TL: Well, he has a really deep, big sound that personifies the bass, a deep, resonant sound that's rare. And he's also adventurous while at the same time he's cognizant as to how to underline the music. He really knows how to propel a group. The rhythmic responsibility of the bass can be as important as, if not more important than the drums, because the bass is harmonic and rhythmic at the same time. Lee has a way of delineating things that just brings the group together.

AAJ: Gerry Mulligan said that he listened to the bass for cues more than the drums.

TL: I think the best thing for me, however, is to listen to the whole sound and not tune into one person. I listen to the totality of the sound.

AAJ: How about John Swana ?

TL: John is an amazing player. He has an incredible linear concept. He comes out of be-bop, but has many personal ways of dealing with that language and expanding upon it. Of course he has a great sound and great timing.

AAJ: Ben Schachter (left).

TL: I'm trying to think of when I met him- it was somewhere around 1990. I was introduced to him by Al Stauffer. He's an incredible musician, one of the few who prefers to do things in an uncompromising manner. Most often, you won't see him on the regular gig circuit. He chooses to do as little of that as possible, so that he has time for his own writing and woodshedding. I'm honored that he wanted to appear on my recording, because he's definitely the type who leads a group, but when he likes the concept, he's very good at interpreting others' music. I'm honored, because he won't do that for everyone.

AAJ: What about Norman David? He's only on one track, "The Norman D. Invasion," which I take it is named after him.

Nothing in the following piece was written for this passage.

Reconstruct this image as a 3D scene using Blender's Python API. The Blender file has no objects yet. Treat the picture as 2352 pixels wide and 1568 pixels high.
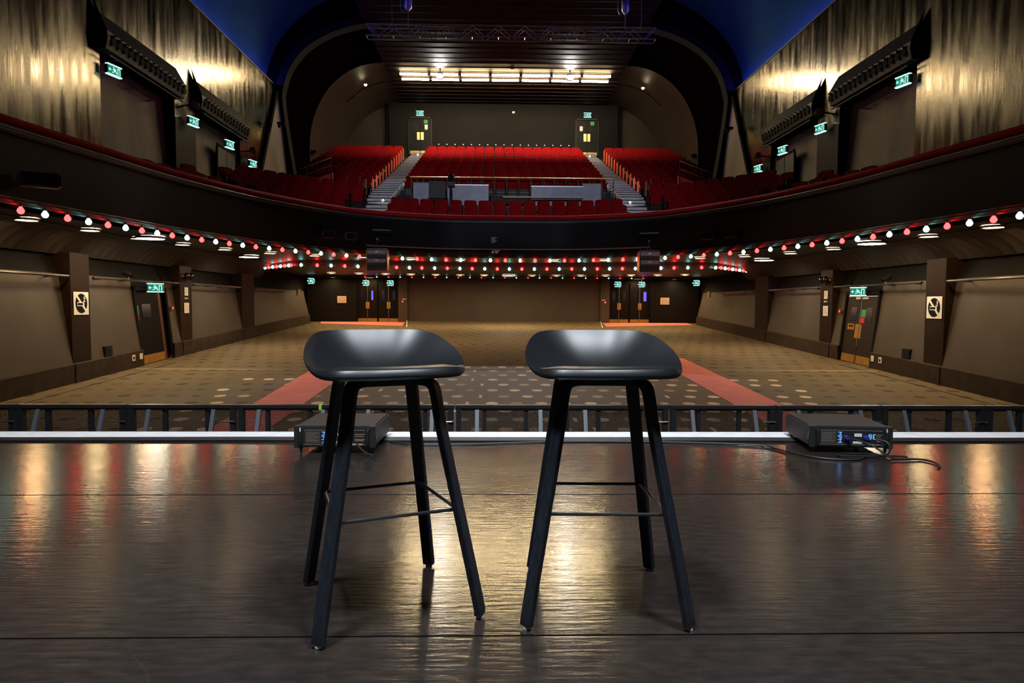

TL: Norman is the leader of Group Four. I played with him for twelve years or so, with him leading a quartet, but we've done some projects with an "eleven-tet." He's a full-time composer. Very prolific: he can crank out ten compositions to my one! He's also a multi-reed teacher and player. He has two books published, one textbook on big band arranging, and he just published a new book on Ella Fitzgerald.

AAJ: Do you know what it's about? Is it a biography?

TL: It has some biographical information, but it concentrates more on her musicality. He transcribed a lot of her phrasing...

AAJ: Her "scat" singing.

TL: Some of that, and even just her phrasing on melodies- how she re-interpreted melodies, changed the rhythms, etc. It's not overly scholarly but it's very thorough. Again, Norman has a unique vision. I like all the musicians on my CD because they're very eclectic in their taste and their abilities.

AAJ: Now, I take it that Jim Miller is also the CEO of Dreambox Media?

TL: He owns it. But that's not why he's on the recording. In fact, when we recorded, I hadn't even decided yet who the label would be. I didn't decide that until a few months after the recording was done.

AAJ: Has Schachter recorded before?

TL: He has four CD's of his own, and he's working on a fifth.

AAJ: And we know that John Swana...

TL: Has a million records on Criss Cross.

AAJ: What about Norman David's recording history?

TL: We have a CD out with his group, Group Four. It's called Norman David's Group Four: There's Room for All.


JAZZ COMPOSITION

AAJ: I think we should tell our readers that the stereotype of jazz composition is writing melodies for tunes. You don't just write tunes, from what I can gather. You tend to structure, or create a lack of structure, throughout the performance, so it's not just the melody. Is that correct?

TL: Well, not really. I mean it evolves that way through playing, and you try to create a framework... On the CD, there are only three tunes that are "free," and even they are partially composed. The rest of the tunes are in fact regular tunes, only longer. The forms are longer, and a little "quirkier."